L’aménagement du stationnement de surface vise à limiter les nuisances qu’il entraîne, et qui sont liées à la minéralisation du sol, notamment le phénomène d’îlot de chaleur, et dans certains cas, l’insécurité qu’il suscite, ou encore la déshumanisation de l’espace. Le choix d’un revêtement perméable et la végétalisation du site permettent au stationnement d’assumer de nouvelles fonctions :
- tempérer la chaleur estivale (effet microclimatique);
- gérer l’eau pluviale sur place;
- favoriser la biodiversité;
- embellir le site;
- apaiser la circulation.
Il est possible d’ouvrir cet espace à d’autres usages, qui peuvent se combiner de manière informelle ou encadrée. Une case pourrait ainsi être dédiée aux livraisons le matin, à l’extension d’une terrasse de restaurant le midi et au stationnement le reste du temps.
Une gestion du stationnement au profit de l’ensemble de la collectivité
Les municipalités ont tout intérêt à s’investir activement dans la gestion du stationnement pour tenir compte des multiples enjeux qu’il suscite et, au final, assurer la qualité des milieux de vie et la vitalité de leurs centralités à long terme. Ces objectifs sont d’ailleurs à la fois tributaires d’une gestion systémique du stationnement et des éléments d’acceptabilité pour les stratégies proposées précédemment.

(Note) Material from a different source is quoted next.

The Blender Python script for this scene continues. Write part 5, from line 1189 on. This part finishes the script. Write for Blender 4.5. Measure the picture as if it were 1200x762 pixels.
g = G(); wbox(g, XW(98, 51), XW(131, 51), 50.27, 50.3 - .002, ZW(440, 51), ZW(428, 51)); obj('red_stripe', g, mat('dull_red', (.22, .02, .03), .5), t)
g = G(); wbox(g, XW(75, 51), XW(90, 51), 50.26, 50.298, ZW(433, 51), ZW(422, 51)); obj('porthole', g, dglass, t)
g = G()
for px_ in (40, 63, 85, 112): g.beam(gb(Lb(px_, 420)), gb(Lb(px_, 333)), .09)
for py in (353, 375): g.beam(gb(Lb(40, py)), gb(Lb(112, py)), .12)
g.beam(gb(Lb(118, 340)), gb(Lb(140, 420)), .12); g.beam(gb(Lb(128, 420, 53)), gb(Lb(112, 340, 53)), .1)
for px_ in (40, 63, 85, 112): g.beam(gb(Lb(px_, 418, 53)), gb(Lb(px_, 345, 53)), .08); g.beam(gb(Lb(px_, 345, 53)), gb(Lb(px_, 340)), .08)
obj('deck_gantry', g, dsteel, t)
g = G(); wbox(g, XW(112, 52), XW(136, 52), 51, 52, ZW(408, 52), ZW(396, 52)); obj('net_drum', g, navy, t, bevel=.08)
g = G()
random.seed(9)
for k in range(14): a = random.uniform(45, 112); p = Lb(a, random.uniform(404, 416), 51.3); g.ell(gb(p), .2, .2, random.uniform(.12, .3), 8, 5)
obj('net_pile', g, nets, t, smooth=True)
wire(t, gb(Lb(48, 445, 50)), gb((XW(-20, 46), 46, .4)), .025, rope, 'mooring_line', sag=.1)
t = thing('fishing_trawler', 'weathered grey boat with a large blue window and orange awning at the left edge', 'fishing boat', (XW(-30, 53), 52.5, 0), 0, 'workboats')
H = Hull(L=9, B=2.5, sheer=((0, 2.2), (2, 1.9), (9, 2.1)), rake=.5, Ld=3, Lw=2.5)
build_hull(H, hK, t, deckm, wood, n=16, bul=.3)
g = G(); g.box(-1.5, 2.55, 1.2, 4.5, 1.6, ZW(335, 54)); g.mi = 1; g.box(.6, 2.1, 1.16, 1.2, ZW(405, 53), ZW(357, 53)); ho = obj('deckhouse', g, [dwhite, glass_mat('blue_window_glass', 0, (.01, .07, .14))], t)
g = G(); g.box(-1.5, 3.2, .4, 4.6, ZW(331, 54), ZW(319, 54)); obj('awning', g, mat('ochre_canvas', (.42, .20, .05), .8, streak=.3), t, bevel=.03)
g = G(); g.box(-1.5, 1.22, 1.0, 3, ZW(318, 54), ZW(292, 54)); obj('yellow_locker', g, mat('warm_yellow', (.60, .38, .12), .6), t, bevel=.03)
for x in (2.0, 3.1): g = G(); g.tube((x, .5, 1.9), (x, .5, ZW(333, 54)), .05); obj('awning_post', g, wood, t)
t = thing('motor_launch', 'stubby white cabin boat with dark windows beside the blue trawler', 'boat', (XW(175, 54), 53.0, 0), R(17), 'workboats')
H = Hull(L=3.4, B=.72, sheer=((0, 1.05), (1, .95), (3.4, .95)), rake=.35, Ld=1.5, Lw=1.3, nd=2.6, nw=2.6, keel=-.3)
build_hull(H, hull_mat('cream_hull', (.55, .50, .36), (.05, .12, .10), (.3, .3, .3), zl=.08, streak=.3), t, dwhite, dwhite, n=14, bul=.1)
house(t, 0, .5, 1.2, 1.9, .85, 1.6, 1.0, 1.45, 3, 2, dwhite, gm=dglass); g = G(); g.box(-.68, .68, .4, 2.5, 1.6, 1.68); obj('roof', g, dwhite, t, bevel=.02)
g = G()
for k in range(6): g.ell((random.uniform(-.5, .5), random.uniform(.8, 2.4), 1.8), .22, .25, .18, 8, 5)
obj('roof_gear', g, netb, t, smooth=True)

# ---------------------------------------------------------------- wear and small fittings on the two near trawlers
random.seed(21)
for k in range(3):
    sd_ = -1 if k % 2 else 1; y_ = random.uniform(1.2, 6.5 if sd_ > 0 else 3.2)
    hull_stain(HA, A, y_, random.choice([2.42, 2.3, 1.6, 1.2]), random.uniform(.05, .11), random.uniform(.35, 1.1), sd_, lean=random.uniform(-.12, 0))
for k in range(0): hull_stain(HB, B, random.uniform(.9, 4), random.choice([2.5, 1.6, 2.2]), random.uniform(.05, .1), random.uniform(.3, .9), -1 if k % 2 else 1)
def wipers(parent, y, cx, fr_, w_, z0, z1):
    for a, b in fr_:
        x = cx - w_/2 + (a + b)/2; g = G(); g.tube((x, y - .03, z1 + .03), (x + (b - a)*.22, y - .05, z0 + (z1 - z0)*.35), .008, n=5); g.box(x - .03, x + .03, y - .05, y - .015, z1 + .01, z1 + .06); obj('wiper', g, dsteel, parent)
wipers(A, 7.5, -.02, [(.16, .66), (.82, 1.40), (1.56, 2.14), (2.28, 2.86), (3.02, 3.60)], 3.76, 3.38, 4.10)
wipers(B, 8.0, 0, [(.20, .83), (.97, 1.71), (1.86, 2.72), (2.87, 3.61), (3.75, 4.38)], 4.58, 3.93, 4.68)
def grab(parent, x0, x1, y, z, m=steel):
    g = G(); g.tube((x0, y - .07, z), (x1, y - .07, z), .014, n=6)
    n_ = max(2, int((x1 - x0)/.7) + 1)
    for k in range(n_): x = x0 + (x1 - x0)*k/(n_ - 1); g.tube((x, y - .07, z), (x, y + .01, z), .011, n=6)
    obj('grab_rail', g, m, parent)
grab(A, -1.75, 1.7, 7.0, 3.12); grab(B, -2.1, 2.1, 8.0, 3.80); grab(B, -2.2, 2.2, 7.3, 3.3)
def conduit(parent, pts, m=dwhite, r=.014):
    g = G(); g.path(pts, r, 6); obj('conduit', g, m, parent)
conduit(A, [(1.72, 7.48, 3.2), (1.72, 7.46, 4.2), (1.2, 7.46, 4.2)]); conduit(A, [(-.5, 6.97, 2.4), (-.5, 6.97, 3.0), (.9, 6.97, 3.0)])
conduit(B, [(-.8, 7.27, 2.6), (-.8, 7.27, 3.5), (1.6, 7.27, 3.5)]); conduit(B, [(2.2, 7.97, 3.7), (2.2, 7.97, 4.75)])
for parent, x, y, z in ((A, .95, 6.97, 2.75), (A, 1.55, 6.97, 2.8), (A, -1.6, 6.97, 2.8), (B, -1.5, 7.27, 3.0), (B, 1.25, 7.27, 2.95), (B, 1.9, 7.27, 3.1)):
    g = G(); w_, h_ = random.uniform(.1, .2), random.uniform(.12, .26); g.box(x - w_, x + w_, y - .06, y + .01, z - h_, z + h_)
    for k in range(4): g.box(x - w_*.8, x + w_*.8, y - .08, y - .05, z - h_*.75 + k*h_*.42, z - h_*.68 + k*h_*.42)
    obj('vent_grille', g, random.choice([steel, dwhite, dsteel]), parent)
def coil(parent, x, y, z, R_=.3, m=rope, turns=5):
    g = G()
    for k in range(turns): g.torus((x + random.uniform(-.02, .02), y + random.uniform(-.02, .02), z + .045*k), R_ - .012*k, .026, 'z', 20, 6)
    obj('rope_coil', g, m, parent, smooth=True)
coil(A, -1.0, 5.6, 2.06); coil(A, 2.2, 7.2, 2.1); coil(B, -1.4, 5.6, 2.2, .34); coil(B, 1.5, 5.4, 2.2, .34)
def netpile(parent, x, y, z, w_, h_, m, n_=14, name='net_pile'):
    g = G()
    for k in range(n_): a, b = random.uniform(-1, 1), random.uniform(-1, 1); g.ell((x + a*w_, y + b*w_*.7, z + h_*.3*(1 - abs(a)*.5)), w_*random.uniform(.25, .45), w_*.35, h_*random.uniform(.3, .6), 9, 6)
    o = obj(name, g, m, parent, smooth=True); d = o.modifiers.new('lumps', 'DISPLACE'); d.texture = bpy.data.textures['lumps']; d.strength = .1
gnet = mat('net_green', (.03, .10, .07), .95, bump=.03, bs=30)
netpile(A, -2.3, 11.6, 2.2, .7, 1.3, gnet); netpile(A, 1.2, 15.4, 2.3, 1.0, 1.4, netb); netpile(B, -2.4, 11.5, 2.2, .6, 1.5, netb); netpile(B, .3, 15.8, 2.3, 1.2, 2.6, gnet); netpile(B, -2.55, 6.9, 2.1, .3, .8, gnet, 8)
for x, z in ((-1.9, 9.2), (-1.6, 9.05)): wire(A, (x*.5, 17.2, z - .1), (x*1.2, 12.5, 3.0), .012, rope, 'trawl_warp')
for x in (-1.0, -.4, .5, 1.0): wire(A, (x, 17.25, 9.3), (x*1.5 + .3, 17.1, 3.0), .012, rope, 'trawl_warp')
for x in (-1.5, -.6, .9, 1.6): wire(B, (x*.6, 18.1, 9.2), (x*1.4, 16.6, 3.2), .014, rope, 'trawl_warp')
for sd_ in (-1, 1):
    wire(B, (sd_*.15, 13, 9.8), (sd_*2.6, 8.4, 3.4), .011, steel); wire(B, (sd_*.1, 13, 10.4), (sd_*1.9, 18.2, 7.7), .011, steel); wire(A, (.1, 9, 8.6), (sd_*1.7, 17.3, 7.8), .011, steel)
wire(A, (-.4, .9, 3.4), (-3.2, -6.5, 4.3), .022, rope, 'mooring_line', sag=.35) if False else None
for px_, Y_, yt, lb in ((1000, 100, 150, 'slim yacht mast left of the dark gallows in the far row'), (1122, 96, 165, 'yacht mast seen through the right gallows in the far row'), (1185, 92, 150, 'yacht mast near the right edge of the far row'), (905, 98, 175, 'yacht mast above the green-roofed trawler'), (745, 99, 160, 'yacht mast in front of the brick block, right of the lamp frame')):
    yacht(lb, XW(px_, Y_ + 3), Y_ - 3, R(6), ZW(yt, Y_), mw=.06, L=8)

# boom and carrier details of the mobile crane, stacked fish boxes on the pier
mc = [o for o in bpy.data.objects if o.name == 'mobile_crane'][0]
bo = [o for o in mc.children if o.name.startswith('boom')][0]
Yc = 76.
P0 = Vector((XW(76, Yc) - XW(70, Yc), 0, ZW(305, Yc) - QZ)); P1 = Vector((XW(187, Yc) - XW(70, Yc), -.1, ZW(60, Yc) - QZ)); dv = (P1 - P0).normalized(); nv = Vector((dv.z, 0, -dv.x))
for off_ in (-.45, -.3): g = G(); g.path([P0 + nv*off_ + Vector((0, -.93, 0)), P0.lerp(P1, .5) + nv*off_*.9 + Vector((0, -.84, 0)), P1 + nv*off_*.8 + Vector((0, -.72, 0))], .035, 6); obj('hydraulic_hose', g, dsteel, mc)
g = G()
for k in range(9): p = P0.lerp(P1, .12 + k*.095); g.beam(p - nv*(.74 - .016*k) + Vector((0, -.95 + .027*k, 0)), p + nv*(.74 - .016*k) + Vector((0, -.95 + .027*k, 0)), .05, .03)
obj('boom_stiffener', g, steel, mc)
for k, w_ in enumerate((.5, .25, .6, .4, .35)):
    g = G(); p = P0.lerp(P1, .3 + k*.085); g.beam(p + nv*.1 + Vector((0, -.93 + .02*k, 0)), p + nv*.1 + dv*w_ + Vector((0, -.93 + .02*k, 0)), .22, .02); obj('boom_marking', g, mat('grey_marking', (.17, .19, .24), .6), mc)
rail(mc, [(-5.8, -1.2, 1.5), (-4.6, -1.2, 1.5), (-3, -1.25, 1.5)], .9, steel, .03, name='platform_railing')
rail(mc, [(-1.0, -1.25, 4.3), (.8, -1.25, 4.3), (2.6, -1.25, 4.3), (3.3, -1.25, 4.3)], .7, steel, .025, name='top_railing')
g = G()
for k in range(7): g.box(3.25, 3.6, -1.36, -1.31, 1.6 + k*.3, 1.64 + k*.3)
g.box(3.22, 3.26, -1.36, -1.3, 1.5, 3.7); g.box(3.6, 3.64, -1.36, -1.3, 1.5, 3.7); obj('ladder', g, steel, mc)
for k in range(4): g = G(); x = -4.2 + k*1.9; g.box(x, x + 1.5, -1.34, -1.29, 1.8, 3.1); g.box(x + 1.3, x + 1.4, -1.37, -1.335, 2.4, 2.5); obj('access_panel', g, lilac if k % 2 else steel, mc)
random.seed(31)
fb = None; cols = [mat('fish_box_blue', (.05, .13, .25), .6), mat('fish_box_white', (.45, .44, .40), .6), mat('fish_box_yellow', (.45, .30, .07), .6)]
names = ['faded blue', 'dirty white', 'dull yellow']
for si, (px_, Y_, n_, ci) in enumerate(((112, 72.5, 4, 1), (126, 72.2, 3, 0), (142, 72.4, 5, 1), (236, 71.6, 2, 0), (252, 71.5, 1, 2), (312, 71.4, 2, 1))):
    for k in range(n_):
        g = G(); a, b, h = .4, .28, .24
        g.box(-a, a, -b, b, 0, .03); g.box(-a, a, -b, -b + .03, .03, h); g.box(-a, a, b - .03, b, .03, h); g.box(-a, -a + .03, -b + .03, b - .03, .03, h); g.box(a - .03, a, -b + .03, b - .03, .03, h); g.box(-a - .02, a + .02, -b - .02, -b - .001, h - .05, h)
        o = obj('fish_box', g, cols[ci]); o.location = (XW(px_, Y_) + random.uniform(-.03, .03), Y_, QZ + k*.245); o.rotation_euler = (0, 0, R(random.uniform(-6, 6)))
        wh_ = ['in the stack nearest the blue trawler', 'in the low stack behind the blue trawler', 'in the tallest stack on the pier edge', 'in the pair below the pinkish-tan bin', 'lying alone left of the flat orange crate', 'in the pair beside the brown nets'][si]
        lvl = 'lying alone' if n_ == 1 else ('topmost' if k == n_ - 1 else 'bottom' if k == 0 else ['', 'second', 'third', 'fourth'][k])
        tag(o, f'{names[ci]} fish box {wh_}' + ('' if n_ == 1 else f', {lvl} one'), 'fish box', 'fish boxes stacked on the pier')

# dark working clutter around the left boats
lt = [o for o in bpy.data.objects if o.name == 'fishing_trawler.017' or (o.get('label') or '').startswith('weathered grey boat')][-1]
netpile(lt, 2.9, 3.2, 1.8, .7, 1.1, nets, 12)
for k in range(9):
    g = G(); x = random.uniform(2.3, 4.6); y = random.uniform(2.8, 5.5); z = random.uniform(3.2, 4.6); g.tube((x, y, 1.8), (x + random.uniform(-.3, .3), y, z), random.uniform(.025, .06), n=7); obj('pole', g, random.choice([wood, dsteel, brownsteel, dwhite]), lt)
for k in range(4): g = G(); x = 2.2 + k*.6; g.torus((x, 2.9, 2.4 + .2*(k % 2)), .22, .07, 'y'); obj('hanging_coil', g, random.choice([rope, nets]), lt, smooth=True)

L’optimisation des cases de stationnement par la tarification et la réduction du stationnement public, par exemple, seront acceptées et soutenues dans la mesure où l’espace récupéré et les fonds amassés sont redonnés à la communauté via des usages à haute valeur ajoutée, comme des espaces publics conviviaux (ex. placette, végétation intensive) ou des constructions qui enrichissent l’offre locale d’activités. Enfin, les mesures seront d’autant mieux acceptées qu’elles seront progressives et laisseront à chacun le temps de s’adapter et de changer ses habitudes.